Student Loan Fiasco: It’s Not All About the Rates
Business + Economy

Student Loan Fiasco: It’s Not All About the Rates

iStockphoto/The Fiscal Times

Pundits and politicians alike have been arguing about whether or not Congress should prevent rates on subsidized federal student loans from doubling from 3.4 percent to 6.8 percent on July 1. But focusing solely on that rate, which will ultimately have little impact on students’ ability to make their payments after graduation, ignores the bigger issues of soaring tuition and record increases in the amount of financial assistance students are borrowing.

Americans currently owe a record $1.1 trillion in student loan debt—second only to mortgages in household debt, according to the Consumer Financial Protection Bureau.

Federal subsidized loans are capped at $3,500-$5,500 per year, so a student borrowing the maximum amount over five years would only see his or her monthly payments on those loans increase about $40, compared to students who have borrowed at current rates, according to an analysis by Equifax. Sure – over 10 years or repayment, that sum will reach almost $5,000, but that amount needs to be kept in perspective.

“The average student debt at graduation is growing by more than $1,000 a year,” says Lynn O’Shaughnessy, author of The College Solution. “That’s a worrisome number. This rate hike is not.”

Of the 8.8 million students who took out federal student loans last year, just 16 percent took only subsidized federal loans, according to the College Board. By contrast, a whopping 73 percent took both subsidized and unsubsidized loans, which carry a 6.8 percent interest rate. About 10 percent of students use private loans, which have variable rates and tend to be less flexible and more expensive than federal loans.


“The reality is if you’re just taking out federal loans, you’re probably not going to get into too much trouble paying the loans back,” says Kal Chany, author of Paying for College Without Going Broke. “It’s when you start looking at additional private loans and wonder if it’s worth borrowing that much extra to go to College A rather than College B … The answer is often ‘no.’”

It’s getting harder and harder for students to afford college without taking on some level of debt.

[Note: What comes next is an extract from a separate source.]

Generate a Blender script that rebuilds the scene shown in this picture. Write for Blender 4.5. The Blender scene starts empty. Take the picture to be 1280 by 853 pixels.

The inflation-adjusted cost of college has more than tripled in the past 20 years at public schools and more than doubled at private schools. Last year, tuition and fees totaled $8,700 for in-state public colleges and $22,000 for private schools, according to the College Board. And that doesn’t include books and other living expenses—often added to a credit card at an 14.9 percent APR.

A full 70 percent of students in the class of 2013 are graduating with debt that averages more than $35,000, according to a report from Fidelity Investments. But for undergraduate students at some private colleges, that amount can double or triple. One in eight borrowers owes more than $50,000.

While some students feel they just have to attend pricey, brand-name colleges, a report released by PayScale in April found that state schools with low tuition offered students the best return on investment, when projected salaries and loans were taken into account.

“When you’re 17, you think this is the most important decision of your life,” Chany says. “The reality is that the decision to go to college is important, but where you go doesn’t matter nearly as much as people think.”


A good rule of thumb for prospective students is not to borrow more to pay for college than their projected first year’s salary. If after grants, scholarships, family assistance, and other aid students need to borrow more than that, the school may be too expensive, says Mark Kantrowitz, publisher of Edvisors Network. That can be tough for arts, psychology and social work majors, who have median annual earnings after graduation of just $30,000.  

“If you’re going to a school that doesn’t give a lot of aid, and you need to borrow $50,000 or $60,000 per year, and you’re a liberal arts major [with a low projected income on graduation], you may not be able to afford that school,” Kantrowitz adds.

About 13 percent of students who graduated three years ago are currently in default, and 30 percent of all borrowers are more than 90 days delinquent. But even if a grad can keep up with payments, borrowing beyond one’s limits to afford a dream school could mean other dreams deferred down the road, especially given the dismal job market for young adults. A study last month by the American Institute of CPAs found that among those with student loans, 29 percent have put off buying a house and 15 percent have postponed marriage.

Of those surveyed, 39 percent said they fully understood the burden student loan debt would represent in the future – and 60 percent said they have at least some regret over their choice of education financing.